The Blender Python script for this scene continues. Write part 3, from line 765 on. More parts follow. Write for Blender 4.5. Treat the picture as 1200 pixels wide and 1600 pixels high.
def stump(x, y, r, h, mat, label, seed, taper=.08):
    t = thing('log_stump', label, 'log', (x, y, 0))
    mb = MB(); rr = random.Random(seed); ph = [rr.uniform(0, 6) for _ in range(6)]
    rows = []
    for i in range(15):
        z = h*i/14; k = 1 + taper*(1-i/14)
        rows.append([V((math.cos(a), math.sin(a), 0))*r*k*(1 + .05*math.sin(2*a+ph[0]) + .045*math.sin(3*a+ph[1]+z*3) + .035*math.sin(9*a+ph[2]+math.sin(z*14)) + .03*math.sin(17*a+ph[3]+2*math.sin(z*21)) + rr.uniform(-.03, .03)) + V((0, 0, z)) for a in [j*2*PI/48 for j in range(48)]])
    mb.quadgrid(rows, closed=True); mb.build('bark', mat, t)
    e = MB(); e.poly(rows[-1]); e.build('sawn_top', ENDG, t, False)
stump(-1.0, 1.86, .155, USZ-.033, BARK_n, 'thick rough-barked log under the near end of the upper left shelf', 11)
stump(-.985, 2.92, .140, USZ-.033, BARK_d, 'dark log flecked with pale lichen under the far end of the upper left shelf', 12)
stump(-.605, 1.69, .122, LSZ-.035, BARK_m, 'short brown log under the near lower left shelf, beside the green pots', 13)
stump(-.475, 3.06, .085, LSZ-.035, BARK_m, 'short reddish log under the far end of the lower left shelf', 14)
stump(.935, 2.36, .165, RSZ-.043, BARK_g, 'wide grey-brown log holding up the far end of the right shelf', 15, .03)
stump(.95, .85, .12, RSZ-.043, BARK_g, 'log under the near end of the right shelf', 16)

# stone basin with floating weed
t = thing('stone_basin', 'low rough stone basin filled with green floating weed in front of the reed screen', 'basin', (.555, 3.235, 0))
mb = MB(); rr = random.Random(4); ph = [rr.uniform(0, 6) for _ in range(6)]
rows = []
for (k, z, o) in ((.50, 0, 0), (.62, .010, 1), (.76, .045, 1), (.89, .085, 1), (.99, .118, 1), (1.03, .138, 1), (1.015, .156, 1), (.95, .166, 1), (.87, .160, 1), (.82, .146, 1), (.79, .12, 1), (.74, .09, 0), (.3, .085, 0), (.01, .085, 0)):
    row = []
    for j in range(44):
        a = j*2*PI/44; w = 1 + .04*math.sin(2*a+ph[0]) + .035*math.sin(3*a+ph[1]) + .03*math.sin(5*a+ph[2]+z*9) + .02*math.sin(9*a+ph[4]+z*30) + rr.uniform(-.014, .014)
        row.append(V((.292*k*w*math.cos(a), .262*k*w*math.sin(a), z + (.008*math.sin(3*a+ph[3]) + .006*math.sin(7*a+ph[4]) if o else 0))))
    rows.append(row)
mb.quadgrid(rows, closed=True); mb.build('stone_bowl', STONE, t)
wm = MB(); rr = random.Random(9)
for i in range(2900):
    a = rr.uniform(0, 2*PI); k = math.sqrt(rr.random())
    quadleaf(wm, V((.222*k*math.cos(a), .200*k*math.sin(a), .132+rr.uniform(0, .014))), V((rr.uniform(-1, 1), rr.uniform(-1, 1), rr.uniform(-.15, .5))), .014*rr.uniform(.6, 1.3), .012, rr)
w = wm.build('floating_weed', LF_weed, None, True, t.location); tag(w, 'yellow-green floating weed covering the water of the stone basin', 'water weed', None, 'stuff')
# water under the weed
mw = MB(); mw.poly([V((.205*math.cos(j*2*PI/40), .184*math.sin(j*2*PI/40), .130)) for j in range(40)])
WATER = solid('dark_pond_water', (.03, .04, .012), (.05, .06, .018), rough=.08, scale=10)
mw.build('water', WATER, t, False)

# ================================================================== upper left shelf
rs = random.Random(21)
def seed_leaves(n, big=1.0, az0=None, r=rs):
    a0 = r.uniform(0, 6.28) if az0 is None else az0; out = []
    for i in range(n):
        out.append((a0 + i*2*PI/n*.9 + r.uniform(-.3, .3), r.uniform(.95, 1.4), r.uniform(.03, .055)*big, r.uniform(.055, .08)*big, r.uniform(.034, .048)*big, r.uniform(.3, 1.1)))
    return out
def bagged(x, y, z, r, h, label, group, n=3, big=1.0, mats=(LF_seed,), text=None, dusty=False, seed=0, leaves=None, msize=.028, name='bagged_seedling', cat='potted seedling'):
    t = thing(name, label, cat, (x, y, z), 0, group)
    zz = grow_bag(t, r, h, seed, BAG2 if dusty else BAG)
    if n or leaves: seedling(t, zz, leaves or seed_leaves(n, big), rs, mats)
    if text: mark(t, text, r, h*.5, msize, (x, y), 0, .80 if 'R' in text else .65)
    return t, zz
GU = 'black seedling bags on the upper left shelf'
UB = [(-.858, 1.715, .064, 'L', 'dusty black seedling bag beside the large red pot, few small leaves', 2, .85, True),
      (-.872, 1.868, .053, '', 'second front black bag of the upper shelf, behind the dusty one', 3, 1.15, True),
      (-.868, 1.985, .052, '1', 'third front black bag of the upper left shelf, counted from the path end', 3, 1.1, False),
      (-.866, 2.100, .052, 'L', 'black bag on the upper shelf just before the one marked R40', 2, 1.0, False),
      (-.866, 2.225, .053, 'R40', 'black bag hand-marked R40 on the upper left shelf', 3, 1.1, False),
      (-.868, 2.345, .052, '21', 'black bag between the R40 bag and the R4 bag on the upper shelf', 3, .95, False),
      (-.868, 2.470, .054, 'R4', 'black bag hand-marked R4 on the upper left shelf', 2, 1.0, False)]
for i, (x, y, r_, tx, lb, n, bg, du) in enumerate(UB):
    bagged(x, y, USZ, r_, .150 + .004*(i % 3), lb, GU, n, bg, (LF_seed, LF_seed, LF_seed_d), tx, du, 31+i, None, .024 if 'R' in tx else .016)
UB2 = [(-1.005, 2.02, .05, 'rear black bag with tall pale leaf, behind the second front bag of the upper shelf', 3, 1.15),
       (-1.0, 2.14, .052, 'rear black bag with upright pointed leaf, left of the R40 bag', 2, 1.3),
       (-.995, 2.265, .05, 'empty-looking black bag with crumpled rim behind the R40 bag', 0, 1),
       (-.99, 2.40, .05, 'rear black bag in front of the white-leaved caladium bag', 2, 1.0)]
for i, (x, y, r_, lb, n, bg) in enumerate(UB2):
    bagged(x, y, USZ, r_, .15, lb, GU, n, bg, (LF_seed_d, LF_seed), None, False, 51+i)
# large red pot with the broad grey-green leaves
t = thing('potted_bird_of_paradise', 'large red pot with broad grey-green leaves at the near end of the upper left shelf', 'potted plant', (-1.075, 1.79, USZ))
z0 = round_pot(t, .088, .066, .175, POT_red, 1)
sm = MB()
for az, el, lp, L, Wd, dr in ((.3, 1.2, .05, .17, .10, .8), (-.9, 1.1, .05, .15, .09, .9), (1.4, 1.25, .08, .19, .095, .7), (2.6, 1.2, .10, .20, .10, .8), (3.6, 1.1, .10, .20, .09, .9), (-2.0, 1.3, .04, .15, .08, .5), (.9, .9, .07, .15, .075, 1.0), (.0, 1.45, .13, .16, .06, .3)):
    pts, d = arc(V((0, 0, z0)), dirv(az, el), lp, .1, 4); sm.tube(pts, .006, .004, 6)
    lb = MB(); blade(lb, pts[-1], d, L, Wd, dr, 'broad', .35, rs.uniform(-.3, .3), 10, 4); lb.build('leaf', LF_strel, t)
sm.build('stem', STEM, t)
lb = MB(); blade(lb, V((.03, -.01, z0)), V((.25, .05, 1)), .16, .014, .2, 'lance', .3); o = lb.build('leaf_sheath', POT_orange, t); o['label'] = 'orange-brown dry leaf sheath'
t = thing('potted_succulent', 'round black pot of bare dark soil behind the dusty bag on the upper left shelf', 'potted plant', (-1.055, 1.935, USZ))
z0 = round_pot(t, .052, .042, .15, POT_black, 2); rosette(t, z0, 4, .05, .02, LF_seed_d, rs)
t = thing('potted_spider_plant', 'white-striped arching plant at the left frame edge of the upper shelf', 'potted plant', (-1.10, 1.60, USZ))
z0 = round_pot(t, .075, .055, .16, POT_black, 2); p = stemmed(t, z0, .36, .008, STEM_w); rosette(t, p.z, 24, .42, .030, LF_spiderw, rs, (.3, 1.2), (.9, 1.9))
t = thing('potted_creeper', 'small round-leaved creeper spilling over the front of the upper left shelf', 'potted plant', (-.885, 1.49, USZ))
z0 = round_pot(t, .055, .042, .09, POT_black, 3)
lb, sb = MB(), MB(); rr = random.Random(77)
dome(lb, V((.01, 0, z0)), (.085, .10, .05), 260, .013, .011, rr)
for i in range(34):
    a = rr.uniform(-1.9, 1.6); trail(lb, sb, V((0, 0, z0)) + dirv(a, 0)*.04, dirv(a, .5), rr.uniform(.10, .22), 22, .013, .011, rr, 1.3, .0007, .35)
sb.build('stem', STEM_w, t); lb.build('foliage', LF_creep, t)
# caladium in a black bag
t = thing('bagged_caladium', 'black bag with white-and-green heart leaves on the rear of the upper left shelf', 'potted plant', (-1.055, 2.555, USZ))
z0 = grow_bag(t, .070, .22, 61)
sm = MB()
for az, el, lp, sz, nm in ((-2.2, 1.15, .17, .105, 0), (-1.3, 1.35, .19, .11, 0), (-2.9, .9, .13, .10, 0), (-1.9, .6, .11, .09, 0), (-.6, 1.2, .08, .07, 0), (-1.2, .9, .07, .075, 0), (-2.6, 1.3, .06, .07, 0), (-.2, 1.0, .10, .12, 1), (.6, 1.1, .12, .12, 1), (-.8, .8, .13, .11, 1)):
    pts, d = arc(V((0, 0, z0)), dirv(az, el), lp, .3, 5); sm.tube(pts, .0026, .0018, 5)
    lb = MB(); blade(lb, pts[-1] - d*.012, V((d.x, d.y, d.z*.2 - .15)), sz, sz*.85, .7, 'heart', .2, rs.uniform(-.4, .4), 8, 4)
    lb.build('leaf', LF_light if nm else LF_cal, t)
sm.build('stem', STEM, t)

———

» Your instructions
Return exactly the leading lines of the listing, stopping after the line in which "stump(.95, .85, .12, RSZ-.043, BARK_g, 'log" occurs.

» The output
The Blender Python script for this scene continues. Write part 3, from line 765 on. More parts follow. Write for Blender 4.5. Treat the picture as 1200 pixels wide and 1600 pixels high.
def stump(x, y, r, h, mat, label, seed, taper=.08):
    t = thing('log_stump', label, 'log', (x, y, 0))
    mb = MB(); rr = random.Random(seed); ph = [rr.uniform(0, 6) for _ in range(6)]
    rows = []
    for i in range(15):
        z = h*i/14; k = 1 + taper*(1-i/14)
        rows.append([V((math.cos(a), math.sin(a), 0))*r*k*(1 + .05*math.sin(2*a+ph[0]) + .045*math.sin(3*a+ph[1]+z*3) + .035*math.sin(9*a+ph[2]+math.sin(z*14)) + .03*math.sin(17*a+ph[3]+2*math.sin(z*21)) + rr.uniform(-.03, .03)) + V((0, 0, z)) for a in [j*2*PI/48 for j in range(48)]])
    mb.quadgrid(rows, closed=True); mb.build('bark', mat, t)
    e = MB(); e.poly(rows[-1]); e.build('sawn_top', ENDG, t, False)
stump(-1.0, 1.86, .155, USZ-.033, BARK_n, 'thick rough-barked log under the near end of the upper left shelf', 11)
stump(-.985, 2.92, .140, USZ-.033, BARK_d, 'dark log flecked with pale lichen under the far end of the upper left shelf', 12)
stump(-.605, 1.69, .122, LSZ-.035, BARK_m, 'short brown log under the near lower left shelf, beside the green pots', 13)
stump(-.475, 3.06, .085, LSZ-.035, BARK_m, 'short reddish log under the far end of the lower left shelf', 14)
stump(.935, 2.36, .165, RSZ-.043, BARK_g, 'wide grey-brown log holding up the far end of the right shelf', 15, .03)
stump(.95, .85, .12, RSZ-.043, BARK_g, 'log under the near end of the right shelf', 16)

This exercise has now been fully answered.